Phase‐Change Sb₂S₃ Multilayer Fabry‐Perot Devices: A Novel Approach to Nonvolatile Reprogrammable Multiphase Spatial Modulation

Abstract Nonvolatile reconfiguration of optical device characteristics at the micro‐ and nanoscale is essential for advancing intelligent photonics. In this study, a novel approach to nonvolatile, reprogrammable multiphase modulation is presented using multilayer thin‐film Fabry‐Perot devices that incorporate phase‐change Sb 2 S 3 , facilitating low‐cost customization for diverse applications.
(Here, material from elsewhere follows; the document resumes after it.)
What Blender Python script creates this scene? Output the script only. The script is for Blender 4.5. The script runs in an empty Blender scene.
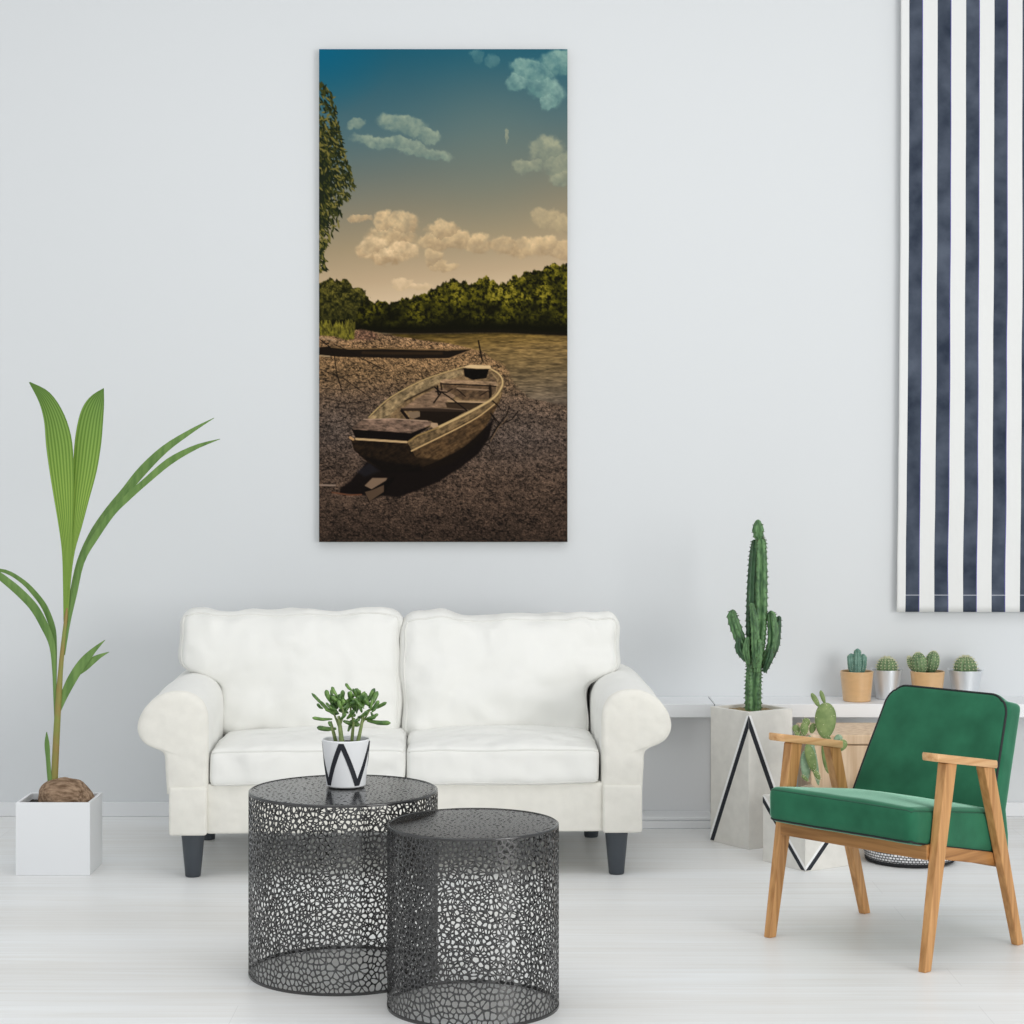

These devices are fabricated through thin film deposition and feature a pixelated multilevel phase modulation configuration via intermediate phase states of Sb 2 S 3 controlled by laser direct writing. The multilayer structures employ a stratification strategy to control grain size and minimize domain formation in the crystalline Sb 2 S 3 films, effectively mitigating refractive index inhomogeneity caused by birefringence. The experiments achieved multilevel phase modulations with a maximum reflectance phase modulation exceeding 1.6π. The resulting multiphase holograms effectively eliminate the twin image effect often encountered in binary‐phase holograms, demonstrating the capability of the devices for holographic image reconstruction. Leveraging the unique properties of phase‐change Sb 2 S 3 , the proposed method of etching‐free, pixelated laser‐writing fabrication provides a versatile platform for developing reprogrammable diffractive optical elements suitable for a wide range of intelligent photonics applications.